__CHALLENGE__:
Go through the listing below and list every line with "part".

◇ ◇ ◇

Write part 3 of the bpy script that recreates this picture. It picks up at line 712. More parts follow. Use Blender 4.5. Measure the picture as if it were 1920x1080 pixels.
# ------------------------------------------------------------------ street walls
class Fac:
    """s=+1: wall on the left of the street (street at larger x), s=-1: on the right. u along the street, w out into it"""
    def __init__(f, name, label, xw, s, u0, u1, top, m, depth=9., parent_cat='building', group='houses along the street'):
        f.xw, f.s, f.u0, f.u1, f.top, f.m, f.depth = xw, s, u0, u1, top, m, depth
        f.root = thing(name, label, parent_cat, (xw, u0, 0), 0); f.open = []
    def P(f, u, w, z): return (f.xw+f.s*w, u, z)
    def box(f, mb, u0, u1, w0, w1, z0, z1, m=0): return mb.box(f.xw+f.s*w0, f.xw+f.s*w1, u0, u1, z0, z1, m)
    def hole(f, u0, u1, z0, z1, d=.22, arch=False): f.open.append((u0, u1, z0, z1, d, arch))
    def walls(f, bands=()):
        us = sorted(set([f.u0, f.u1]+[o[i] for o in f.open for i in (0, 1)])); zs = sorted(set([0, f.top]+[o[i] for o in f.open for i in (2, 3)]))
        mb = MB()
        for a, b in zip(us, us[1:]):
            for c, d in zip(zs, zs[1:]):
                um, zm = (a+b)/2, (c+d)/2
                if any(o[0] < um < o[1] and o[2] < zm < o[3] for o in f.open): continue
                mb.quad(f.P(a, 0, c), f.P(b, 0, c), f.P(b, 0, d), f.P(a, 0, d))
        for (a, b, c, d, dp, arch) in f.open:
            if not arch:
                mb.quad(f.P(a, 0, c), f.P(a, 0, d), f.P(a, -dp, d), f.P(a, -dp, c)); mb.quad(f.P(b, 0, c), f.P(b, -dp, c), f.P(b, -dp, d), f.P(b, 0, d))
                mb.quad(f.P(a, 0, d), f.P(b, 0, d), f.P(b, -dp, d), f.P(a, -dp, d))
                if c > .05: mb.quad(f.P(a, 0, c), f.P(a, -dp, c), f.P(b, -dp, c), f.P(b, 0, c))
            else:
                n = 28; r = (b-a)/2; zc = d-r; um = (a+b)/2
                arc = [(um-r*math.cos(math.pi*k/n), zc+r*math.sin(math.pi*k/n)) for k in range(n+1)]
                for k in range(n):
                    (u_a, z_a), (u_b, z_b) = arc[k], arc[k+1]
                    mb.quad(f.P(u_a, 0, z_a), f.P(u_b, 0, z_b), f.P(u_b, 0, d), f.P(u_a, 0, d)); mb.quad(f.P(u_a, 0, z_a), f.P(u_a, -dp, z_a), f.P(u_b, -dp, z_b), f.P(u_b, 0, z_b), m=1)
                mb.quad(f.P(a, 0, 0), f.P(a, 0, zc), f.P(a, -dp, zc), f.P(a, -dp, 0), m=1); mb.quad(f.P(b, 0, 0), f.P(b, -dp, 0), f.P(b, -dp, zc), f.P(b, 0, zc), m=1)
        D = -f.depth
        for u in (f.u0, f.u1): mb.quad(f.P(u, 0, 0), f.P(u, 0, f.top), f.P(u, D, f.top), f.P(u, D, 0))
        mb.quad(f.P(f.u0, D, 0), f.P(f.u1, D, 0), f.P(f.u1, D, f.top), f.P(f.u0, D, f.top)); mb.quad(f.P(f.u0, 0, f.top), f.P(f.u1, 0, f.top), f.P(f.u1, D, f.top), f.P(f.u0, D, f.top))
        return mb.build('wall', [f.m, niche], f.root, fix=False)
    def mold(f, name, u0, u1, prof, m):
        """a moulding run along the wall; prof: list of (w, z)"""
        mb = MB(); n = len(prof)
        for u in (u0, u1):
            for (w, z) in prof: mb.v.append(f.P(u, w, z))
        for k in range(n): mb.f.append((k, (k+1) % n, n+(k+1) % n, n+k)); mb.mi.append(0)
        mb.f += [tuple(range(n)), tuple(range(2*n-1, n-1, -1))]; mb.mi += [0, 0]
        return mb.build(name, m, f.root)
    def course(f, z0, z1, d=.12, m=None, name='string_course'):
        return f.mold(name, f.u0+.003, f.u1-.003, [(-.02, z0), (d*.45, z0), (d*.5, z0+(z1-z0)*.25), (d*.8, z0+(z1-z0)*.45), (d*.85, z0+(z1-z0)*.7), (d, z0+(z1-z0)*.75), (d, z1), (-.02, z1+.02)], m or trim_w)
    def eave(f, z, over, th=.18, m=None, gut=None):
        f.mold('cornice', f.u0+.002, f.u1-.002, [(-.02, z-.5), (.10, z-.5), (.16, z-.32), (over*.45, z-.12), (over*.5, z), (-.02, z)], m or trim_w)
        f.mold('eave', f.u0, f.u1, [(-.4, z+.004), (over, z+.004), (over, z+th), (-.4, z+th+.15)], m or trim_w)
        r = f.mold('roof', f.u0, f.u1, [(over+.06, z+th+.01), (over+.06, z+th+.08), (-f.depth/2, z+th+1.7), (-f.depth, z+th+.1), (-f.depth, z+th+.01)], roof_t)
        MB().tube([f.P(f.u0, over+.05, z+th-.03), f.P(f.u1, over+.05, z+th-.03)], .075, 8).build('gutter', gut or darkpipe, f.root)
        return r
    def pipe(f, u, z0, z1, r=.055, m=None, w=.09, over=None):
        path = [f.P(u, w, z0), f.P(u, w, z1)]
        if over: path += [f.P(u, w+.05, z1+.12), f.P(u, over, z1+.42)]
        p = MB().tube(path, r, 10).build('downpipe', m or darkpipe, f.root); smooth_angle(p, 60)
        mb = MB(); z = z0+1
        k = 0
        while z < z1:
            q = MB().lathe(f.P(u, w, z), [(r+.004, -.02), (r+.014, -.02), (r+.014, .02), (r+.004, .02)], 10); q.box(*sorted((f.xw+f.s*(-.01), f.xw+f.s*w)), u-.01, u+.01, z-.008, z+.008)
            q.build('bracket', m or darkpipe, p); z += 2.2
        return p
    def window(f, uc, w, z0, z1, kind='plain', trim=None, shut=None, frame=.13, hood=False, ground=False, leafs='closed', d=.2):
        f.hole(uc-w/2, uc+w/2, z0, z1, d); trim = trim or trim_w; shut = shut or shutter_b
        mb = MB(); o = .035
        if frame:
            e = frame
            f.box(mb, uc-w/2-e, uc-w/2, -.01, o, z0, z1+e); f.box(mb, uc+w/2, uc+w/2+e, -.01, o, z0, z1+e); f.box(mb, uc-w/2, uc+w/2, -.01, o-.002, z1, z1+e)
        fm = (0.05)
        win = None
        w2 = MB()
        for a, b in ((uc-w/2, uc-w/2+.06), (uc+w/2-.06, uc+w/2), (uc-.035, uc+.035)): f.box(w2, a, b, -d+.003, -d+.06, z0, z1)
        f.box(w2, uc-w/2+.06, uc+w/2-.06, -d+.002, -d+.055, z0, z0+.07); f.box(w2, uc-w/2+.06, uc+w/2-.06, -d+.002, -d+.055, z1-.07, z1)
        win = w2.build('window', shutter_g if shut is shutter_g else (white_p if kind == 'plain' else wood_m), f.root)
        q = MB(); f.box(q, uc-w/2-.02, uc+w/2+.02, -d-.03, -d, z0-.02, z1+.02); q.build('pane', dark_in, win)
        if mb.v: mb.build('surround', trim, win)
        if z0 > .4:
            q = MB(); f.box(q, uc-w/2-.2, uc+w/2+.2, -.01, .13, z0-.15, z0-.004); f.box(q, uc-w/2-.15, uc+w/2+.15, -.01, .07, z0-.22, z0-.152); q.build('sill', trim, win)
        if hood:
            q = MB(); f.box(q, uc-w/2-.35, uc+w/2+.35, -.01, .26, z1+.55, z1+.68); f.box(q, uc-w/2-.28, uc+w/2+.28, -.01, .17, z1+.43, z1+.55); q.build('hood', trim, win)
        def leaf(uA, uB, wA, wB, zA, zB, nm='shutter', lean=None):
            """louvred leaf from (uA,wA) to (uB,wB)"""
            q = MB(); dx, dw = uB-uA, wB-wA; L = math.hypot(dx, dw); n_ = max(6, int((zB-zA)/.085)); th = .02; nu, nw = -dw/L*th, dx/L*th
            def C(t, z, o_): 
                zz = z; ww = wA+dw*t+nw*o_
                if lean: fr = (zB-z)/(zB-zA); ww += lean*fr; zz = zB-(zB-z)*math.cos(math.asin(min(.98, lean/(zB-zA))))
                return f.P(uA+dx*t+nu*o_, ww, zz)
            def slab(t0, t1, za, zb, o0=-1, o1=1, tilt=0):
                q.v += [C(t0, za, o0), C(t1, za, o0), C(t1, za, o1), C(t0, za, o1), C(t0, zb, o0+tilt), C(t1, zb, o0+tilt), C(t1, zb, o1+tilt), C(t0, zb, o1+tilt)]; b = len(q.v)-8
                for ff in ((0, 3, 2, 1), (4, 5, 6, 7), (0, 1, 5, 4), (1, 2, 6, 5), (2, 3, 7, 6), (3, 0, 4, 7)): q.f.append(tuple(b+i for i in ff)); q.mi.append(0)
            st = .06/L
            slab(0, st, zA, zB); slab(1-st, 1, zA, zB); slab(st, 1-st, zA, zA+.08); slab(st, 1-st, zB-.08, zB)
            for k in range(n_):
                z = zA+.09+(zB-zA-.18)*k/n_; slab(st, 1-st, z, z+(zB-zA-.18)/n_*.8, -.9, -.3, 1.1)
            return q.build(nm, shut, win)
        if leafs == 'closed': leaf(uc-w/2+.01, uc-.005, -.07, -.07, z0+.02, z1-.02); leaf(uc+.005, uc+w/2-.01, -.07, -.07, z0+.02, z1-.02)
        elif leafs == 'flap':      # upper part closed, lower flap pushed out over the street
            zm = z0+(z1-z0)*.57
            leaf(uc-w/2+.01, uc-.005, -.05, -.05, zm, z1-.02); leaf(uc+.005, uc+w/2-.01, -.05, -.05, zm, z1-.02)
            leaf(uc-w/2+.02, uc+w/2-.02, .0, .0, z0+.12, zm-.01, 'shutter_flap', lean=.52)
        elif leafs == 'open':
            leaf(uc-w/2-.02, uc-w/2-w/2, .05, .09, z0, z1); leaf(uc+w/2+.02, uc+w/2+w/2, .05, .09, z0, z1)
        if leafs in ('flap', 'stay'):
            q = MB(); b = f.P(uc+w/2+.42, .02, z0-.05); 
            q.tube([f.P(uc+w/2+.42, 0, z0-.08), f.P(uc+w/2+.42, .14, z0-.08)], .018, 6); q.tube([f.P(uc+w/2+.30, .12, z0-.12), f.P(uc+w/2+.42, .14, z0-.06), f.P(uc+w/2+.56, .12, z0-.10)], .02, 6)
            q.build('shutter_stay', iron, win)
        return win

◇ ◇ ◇

__TASK OUTPUT__:
Write part 3 of the bpy script that recreates this picture. It picks up at line 712. More parts follow. Use Blender 4.5. Measure the picture as if it were 1920x1080 pixels.
        elif leafs == 'flap':      # upper part closed, lower flap pushed out over the street